**Data lines**
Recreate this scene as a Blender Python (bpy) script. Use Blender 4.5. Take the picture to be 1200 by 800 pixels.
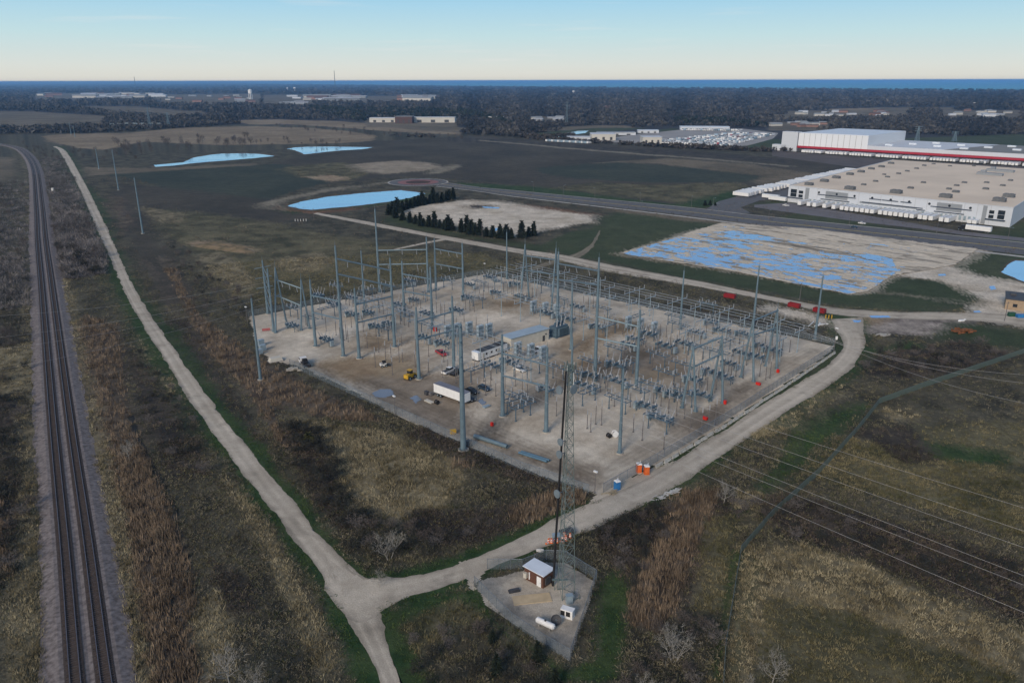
...
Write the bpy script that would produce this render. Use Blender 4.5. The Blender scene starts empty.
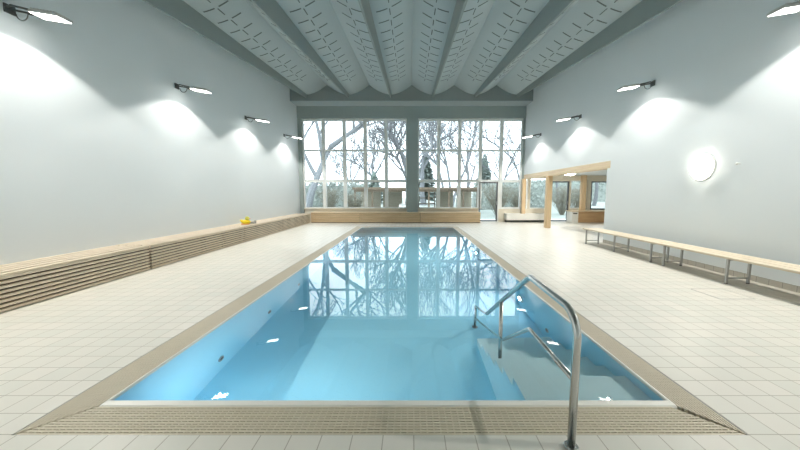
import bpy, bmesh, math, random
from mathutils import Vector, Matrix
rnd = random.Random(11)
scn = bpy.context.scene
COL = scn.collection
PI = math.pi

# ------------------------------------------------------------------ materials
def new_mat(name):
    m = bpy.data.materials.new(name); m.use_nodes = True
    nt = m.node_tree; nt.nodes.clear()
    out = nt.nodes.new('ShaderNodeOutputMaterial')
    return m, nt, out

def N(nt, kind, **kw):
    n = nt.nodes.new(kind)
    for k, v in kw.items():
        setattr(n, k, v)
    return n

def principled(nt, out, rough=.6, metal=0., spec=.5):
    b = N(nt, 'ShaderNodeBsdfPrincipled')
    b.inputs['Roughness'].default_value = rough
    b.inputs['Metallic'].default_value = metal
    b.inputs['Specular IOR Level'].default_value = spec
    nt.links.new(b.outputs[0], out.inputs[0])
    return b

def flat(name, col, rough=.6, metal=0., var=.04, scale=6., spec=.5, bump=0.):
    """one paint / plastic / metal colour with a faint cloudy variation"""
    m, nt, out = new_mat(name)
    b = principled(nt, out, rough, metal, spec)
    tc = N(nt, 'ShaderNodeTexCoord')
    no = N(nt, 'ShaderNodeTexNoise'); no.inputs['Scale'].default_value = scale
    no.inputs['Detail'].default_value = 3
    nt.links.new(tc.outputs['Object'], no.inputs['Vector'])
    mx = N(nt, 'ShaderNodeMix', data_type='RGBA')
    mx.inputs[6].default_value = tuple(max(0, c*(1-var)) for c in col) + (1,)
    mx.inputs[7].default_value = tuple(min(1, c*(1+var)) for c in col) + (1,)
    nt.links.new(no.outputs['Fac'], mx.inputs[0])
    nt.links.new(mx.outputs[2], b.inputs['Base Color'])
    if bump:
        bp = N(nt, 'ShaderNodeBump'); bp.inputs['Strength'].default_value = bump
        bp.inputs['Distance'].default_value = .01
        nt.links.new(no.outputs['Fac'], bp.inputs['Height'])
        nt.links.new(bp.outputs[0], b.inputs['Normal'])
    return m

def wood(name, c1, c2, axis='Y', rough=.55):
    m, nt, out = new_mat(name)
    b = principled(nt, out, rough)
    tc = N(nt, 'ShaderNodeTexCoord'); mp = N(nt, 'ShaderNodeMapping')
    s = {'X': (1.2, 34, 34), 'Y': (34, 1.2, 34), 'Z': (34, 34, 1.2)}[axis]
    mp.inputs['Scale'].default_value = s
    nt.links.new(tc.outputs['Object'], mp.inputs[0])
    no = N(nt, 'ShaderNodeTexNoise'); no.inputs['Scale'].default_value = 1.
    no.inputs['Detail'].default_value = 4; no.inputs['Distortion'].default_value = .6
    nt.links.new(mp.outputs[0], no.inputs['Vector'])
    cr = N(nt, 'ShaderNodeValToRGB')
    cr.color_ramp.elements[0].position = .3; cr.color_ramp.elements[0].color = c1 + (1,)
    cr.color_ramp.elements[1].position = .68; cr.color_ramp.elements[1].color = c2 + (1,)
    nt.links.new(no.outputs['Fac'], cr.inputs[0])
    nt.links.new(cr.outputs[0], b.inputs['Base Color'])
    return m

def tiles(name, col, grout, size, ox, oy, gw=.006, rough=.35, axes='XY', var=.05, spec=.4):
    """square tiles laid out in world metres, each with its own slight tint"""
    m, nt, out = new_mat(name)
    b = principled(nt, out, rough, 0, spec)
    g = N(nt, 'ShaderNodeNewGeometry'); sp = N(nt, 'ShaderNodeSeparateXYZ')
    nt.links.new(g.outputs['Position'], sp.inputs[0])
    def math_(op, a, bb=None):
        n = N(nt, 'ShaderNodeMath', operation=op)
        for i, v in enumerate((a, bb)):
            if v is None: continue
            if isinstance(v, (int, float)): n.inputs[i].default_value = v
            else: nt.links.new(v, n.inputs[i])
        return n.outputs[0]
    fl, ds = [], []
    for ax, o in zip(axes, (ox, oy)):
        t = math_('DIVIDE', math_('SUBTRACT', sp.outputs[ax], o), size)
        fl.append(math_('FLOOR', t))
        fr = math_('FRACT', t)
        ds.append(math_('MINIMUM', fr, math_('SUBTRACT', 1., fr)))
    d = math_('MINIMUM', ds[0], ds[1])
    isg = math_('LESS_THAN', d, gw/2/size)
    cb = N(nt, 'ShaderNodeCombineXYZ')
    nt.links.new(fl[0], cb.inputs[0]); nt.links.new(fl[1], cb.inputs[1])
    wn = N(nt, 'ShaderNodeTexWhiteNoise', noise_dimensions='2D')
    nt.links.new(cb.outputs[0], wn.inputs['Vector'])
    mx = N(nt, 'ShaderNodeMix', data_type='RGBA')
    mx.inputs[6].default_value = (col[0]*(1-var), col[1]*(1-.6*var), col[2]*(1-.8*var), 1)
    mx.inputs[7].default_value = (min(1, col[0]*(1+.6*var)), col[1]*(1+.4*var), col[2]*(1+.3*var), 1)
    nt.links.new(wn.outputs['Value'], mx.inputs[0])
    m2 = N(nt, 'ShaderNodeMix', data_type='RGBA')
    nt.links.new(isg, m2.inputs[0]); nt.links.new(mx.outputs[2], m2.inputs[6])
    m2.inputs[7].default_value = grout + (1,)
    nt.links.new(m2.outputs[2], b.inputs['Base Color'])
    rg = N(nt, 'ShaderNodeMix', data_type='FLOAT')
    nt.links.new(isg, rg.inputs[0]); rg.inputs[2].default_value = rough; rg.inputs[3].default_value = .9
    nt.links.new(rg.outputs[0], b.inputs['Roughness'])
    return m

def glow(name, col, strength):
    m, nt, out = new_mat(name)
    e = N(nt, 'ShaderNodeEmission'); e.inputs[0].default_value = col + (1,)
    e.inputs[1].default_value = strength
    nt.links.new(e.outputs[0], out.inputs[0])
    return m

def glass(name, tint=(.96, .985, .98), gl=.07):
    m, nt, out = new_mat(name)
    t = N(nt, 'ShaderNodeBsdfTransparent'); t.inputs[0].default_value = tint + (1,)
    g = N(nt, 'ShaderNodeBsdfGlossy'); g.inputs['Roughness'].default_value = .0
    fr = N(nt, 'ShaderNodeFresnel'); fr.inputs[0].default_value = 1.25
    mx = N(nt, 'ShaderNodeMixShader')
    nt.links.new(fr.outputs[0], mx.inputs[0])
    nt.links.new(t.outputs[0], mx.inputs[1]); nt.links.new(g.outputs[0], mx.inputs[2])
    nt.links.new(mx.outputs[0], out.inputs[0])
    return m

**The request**
Pick out, from the lines above, every one that contains the string "this".

**Solution**
Recreate this scene as a Blender Python (bpy) script. Use Blender 4.5. Take the picture to be 1200 by 800 pixels.
Write the bpy script that would produce this render. Use Blender 4.5. The Blender scene starts empty.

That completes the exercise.